To the Editors:
Michael Massing ["The Storm over the Israel Lobby," NYR, June 8] makes a factual error in his reference to Campus Watch when he writes that Campus Watch
encouraged students to take notes on lectures by professors critical of Israel, with the goal of "exposing" them on the MEF Web site, but this feature was dropped after it was widely condemned as a form of McCarthyism.
Had Massing done even a modicum of research, he would have seen that inviting students to submit information about abusive professors (so as to keep professors honest in the classroom) was never dropped and remains very much in place at the Campus Watch Web site at "Keep Us Informed," www.campus-watch.org/incident.php.
I can't but comment on the odd phrase that Campus Watch "encouraged students to take notes on lectures by professors critical of Israel." Imagine that. If students take notes in class, they might even go on to do the required course reading. Then, where would we be?
I also wish to ask two questions of Massing about the gist of his several paragraphs about me. A representative excerpt reads thus:
Pipes is also an adjunct scholar at the Washington Institute as well as a columnist for The Jerusalem Post, whose editorial page editor, Saul Singer, is a neoconservative and is married to Wendy Singer Senor, who runs AIPAC's Jerusalem office.... Pipes is also a regular contributor to The New York Sun, which is co-owned by Bruce Kovner.
I wonder what he is getting at by drawing such conspiratorial-sounding connections. Is it not universal that those who agree in outlook work together? Similar bonds connect those on the left; when can we expect to read Massing on its networks?
Daniel Pipes
Director, Middle East Forum
Philadelphia, Pennsylvania
Michael Massing replies:
Campus Watch is run by Mr. Pipes's Middle East Forum. In September 2002, Campus Watch posted on its Web site "dossiers" on eight professors detailing their views on Palestinian rights and political Islam. The listing set off a storm of protest, and nearly a hundred professors, in an act of solidarity, asked to be listed along with them. "This is about McCarthyism, freedom of expression," Columbia professor Hamid Dabashi, one of the eight, told The New York Times. As the Times reported, Dabashi and others named on the site had been
deluged with negative e-mails. Many academics see Campus Watch as an effort to chill free speech about the Middle East, and are particularly perturbed by the "Keep Us Informed" section, inviting the submission of "reports on Middle East–related scholarship, lectures, classes, demonstrations, and other activities"—in other words, they say, inviting students to turn in their professors.

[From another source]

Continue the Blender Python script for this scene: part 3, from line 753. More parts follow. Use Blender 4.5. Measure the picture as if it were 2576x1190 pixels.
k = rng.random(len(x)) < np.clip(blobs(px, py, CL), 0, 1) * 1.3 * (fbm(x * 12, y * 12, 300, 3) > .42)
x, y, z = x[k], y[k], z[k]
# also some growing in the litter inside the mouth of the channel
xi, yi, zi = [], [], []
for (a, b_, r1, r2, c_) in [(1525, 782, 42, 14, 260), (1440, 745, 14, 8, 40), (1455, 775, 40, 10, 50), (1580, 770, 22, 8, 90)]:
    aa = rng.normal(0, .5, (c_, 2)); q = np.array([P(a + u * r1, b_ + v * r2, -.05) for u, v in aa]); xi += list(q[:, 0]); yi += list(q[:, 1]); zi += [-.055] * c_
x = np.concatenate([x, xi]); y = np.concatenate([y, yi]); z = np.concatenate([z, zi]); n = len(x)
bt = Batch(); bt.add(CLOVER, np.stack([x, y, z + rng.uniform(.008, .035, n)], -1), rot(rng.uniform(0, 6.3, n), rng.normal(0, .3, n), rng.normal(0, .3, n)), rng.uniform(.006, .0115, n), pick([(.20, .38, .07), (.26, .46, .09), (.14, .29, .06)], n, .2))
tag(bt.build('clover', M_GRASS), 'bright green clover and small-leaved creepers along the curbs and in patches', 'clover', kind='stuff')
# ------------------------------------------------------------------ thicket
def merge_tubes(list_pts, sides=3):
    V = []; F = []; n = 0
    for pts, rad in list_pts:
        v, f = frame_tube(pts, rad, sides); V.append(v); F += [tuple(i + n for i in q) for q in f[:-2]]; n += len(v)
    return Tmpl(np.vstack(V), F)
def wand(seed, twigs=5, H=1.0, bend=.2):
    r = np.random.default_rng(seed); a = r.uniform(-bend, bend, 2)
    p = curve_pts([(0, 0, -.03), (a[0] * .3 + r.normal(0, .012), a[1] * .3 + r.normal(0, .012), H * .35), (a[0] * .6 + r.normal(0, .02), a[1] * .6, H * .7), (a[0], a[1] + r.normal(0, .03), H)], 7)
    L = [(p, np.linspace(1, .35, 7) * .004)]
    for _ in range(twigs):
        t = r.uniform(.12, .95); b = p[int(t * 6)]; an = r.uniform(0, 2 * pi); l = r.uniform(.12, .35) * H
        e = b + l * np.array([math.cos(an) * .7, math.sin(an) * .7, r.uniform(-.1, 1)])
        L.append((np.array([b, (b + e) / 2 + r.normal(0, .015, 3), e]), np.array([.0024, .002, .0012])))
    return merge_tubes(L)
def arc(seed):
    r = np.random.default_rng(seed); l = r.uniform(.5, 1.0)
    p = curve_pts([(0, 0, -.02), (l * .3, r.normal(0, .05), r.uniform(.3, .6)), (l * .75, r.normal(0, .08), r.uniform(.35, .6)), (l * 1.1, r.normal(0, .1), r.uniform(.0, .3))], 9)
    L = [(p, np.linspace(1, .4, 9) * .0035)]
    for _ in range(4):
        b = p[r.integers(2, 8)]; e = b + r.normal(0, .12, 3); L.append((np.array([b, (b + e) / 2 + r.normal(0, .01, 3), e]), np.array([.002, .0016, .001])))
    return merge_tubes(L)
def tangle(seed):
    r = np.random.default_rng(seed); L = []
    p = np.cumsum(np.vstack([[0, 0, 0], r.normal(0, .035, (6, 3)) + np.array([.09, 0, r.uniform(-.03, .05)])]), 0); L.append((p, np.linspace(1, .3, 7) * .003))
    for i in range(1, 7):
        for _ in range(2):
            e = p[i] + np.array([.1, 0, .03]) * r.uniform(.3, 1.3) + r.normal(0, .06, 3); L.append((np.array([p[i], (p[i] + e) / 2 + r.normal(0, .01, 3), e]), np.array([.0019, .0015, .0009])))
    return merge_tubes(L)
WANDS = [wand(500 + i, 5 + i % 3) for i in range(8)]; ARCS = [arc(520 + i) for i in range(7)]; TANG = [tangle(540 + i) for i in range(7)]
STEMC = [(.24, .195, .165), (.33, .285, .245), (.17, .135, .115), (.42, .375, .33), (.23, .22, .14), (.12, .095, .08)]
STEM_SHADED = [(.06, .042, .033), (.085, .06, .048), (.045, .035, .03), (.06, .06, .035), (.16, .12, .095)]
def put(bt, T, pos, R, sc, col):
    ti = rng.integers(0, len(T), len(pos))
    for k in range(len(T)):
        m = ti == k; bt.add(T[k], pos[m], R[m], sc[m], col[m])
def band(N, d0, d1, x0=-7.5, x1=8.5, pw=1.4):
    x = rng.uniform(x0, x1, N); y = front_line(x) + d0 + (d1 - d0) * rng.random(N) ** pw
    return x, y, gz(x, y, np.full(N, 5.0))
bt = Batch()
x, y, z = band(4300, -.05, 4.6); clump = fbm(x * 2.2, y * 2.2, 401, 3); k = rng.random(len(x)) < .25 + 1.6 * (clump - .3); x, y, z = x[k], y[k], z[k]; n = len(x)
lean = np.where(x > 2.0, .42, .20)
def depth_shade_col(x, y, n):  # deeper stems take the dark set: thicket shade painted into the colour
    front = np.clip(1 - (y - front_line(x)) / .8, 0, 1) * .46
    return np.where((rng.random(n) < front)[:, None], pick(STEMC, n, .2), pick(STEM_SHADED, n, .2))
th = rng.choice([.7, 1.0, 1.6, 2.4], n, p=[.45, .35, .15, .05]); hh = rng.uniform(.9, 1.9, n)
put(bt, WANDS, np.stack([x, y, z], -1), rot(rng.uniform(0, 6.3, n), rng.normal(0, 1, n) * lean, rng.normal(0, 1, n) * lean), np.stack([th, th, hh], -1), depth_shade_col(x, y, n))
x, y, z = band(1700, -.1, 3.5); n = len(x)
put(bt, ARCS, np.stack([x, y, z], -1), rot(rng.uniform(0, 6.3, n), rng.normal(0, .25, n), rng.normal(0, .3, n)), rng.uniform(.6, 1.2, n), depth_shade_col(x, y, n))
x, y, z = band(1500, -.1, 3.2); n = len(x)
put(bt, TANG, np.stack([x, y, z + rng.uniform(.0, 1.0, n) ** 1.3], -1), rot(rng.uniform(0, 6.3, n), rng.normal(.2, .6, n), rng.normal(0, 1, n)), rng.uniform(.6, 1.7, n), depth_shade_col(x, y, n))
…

Three days after the Times article appeared, the Middle East Forum announced that it had "altered the format" of Campus Watch, eliminating the dossiers and folding the analyses of instructors into its "survey of institutions." While Campus Watch still provides a link by which students can report on activities on their campuses, it no longer uses that information to produce dossiers exposing professors. The site is still strongly criticized by professors across the country who believe its main goals are to intimidate and to inhibit free discussion.
In pointing out the interlocking connections of Daniel Pipes and other like-minded activists and commentators, my article, while specifically rejecting any idea of a "conspiracy," attempted to show the existence of a network of powerful institutions and persons who, committed to shielding Israel from pressure from the United States, have had a very strong impact on US policy in the Middle East. I know of no other network of people and institutions concerned with the Middle East that has comparable cohesion or power. Indeed, one reason that US policy on Israeli–Palestinian issues has been so unbalanced, and that the debate on that policy has been so one-sided, is the absence of any such countervailing network.